Comparison of Lucullus and Cimon
Plutarch
Plutarch. Plutarch's Lives, Vol. II. Perrin, Bernadotte, translator. Cambridge, MA: Harvard University Press; London: William Heinemann Ltd., 1914.
But success in strenuous achievement, affording as it does a higher pleasure, gives public-spirited and ambitious natures no time to indulge the baser appetites, which are forgotten. At any rate, if Lucullus also had ended his days in active military command, not even the most carping and censorious spirit, I think, could have brought accusation against him. Thus much concerning their manner of life.
In war, it is plain that both were good fighters, both on land and sea. But just as those athletes who win crowns in wrestling and the pancratium on a single day are called, by custom, Victors-extraordinary, so Cimon, who in a single day crowned Greece with the trophies of a land and sea victory, may justly have a certain pre-eminence among generals.
And further, it was his country which conferred imperial power upon Lucullus, whereas Cimon conferred it upon his. The one added his foreign conquests to a country which already ruled her allies; the other found his country obeying others, and gave her command over her allies and victory over her foreign foes, by defeating the Persians and driving them from the sea, and by persuading the Lacedaemonians voluntarily relinquish the command.

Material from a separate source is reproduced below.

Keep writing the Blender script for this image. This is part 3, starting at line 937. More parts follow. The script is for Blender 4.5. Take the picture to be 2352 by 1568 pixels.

Granted that it is the most important task of a leader to secure prompt obedience through good will, Lucullus was despised by his own soldiers, while Cimon was admired by the allies. His soldiers deserted the one; the allies came over to the other. The one came back home abandoned by those whom he commanded when he set out; the other was sent out with allies to do the commands of others, but before he sailed home he himself gave commands to those allies, having successfully secured for his city three of the most difficult objects at once, namely, peace with the enemy, leadership of the allies, and concord with the Lacedaemonians.